I’ve lived in Norway where I’ve seen lots of wierd ice patterns on fjords and rivers - the blue color is something I have not seen before but believe it would be possible with the right angle of sun and sky coloring. I suspect it was just done by augmenting the blue color intensity in a digital photograph, still looks cool though. I lived in Michigan for five years and every year I visited lake michigan or lake superior in winter they were always massively gray and white and very lonely, nobody at all around the ice piles. The ice formations on the great lakes can be trully amazing. I’ve also seen the green flash but only on the surface of the water in a kayak. People try to see it here in San Diego all the time, but I have seen it reproducibly near winter solstice sunsets, somewhere I have a video I saved.

The photo wasn’t doctored. Blue ice naturally occurs in the Great Lakes.

https://www.mlive.com/news/2019/01/first-blue-ice-of-2019-is-stacking-up-in-michigan-but-not-where-youd-expect.html

https://www.mlive.com/news/2018/02/blue_ice_piling_up_near_michig.html

Plan to drive to my favorite launch site on Saturday (Sturgeon Bay) in the hope enough ice has come off the beach so it’s walkable. Always fascinating to see how the power of water and ice changes the landscape.

Wow. That is awesome!

great pics willowleaf!

Grand Haven is one of my favorite places in the midwest and is where I would move if I wanted to move back. What a fun and quaint little beach community. All of western and northern michgan is on my top 5 favorite places in america. The Grand Haven river mouth area is super cool and very unique. Also gets some pretty epic waves

Beautiful picture!

West Michigan does have fantastic beaches and lakeshore. Unfortunately, I found I could not tolerate living there (even though I have deep family roots in the state and spent my summers with Muskegon grandparents when I was a kid – a park in that town is named for my grandfather and a street for my late uncle, a World War II pilot who died in action.) The pollution is so bad throughout the state and they have so little regard for their incredible coastline, plus the social and political backwardness, clannishness and antipathy to “outsiders” makes it a very unpleasant atmosphere. Too many sanctimonious Republicans and phony “Christians”, a lack of diversity and widespread intolerance. I found it ironic that so many people I met in West Michigan considered me an “outsider” and were so resistant to friendship as a result, when both sides of my family went back to the early 1800’s in the state – our clan has a Centennial farm near Williamston dating back to 1832. During the 8 years I lived there, from 1996 to 2004, the only friends I found were other “outsiders” like me who had moved there from other states or eastern MI.
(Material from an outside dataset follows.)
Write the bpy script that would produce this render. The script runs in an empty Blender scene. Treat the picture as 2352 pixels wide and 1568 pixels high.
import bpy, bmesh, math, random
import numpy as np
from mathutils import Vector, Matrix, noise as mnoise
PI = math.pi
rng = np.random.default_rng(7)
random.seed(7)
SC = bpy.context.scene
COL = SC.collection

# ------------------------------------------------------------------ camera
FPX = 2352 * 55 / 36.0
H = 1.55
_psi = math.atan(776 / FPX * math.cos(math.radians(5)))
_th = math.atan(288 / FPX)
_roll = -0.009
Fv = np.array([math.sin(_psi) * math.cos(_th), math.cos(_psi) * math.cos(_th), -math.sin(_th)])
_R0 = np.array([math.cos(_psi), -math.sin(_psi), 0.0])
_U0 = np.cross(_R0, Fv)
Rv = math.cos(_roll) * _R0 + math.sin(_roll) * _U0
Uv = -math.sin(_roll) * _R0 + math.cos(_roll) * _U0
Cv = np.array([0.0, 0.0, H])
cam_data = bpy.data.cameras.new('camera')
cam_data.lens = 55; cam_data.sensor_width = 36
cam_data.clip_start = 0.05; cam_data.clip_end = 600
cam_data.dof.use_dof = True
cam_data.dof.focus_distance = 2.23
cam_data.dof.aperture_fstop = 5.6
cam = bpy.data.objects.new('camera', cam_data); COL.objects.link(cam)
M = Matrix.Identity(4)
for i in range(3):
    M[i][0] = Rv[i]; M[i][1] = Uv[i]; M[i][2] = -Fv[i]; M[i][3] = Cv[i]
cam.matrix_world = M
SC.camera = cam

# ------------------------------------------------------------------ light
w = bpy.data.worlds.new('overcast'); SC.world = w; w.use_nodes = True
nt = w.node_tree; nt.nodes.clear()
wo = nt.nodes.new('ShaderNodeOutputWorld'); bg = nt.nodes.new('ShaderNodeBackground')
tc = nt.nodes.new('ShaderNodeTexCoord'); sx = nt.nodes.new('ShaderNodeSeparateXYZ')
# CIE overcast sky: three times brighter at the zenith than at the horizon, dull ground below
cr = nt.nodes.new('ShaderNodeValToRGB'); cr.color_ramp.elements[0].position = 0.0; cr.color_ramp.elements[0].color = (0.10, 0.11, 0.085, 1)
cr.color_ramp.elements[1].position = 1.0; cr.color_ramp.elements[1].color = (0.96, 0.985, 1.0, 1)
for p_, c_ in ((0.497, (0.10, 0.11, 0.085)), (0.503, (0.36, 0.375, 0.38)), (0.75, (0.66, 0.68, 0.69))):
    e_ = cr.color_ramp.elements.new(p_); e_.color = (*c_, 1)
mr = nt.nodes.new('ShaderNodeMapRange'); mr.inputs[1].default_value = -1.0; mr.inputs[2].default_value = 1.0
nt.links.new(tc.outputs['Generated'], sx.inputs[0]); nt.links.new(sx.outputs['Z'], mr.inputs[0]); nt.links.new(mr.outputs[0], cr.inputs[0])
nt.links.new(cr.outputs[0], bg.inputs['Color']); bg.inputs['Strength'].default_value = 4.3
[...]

I loved kayaking when I lived there but mostly had to do it alone. Several summers the beaches were un-usable due to either coliform pollution (from the BilMar foods Mr. Turkey plant near Holland) or to the massive alewive fish die-offs. And Muskegon, which has some incredible beaches, has much of their lakefront and harbor made disgusting by industry, coal fired power plants and the vomitous stench of paper pulp mills. Most struggling towns of that size would kill to have such an amazing geographic feature as that lakeshore, yet Muskegon has historically failed to protect it or effectively cultivate it as a tourism gem. Of course the frequent lousy weather is a problem, but that has not stopped places in other parts of the country from profiting from a coastal location. Muskegon is, and always has been, a depressing dump.

“Tis dragon teeth for sailors’ grief!”
Scowled Wolverine captain.
“Belle Maginot pour etranged bateau!
Keeps pure shore Michigan!”

“Oh, good grief,” sighs willowleaf,
“beholding beauty dies,
when frozen view excludes with few
behind their jaundiced eyes.”

@willowleaf said:
West Michigan does have fantastic beaches and lakeshore. Unfortunately, I found I could not tolerate living there (even though I have deep family roots in the state and spent my summers with Muskegon grandparents when I was a kid …

LOL. I was born in Muskegon. My grandparents lived there. My parents fled to the eastern side of the state, ultimately to Ann Arbor (an evil town where everyone is going straight to hell). I found my Dutch Reformed relatives to be a real trip. The first thing they would ask me when we visited was, “When was the last time you went to church?” Seriously! Not, “How are you?” Not, “You’re looking great!” They were a social group that needed the teachings of Jesus the most yet exemplified it the least. But then, these are the same folks that brought us Apartheid in South Africa, so yeah. (I shouldn’t slam a whole religion but my “Hollander” relatives were truly racist and narrow-minded. And they were not atypical. It was my Swedish relatives that knew how to let loose and have fun.)

Michigan does have great natural beauty and I have many wonderful memories growing up sailing on the inland waters and Great Lakes. I’ve relocated to the Pacific Northwest with no regrets (nor bitterness) and traded sailing for kayaking.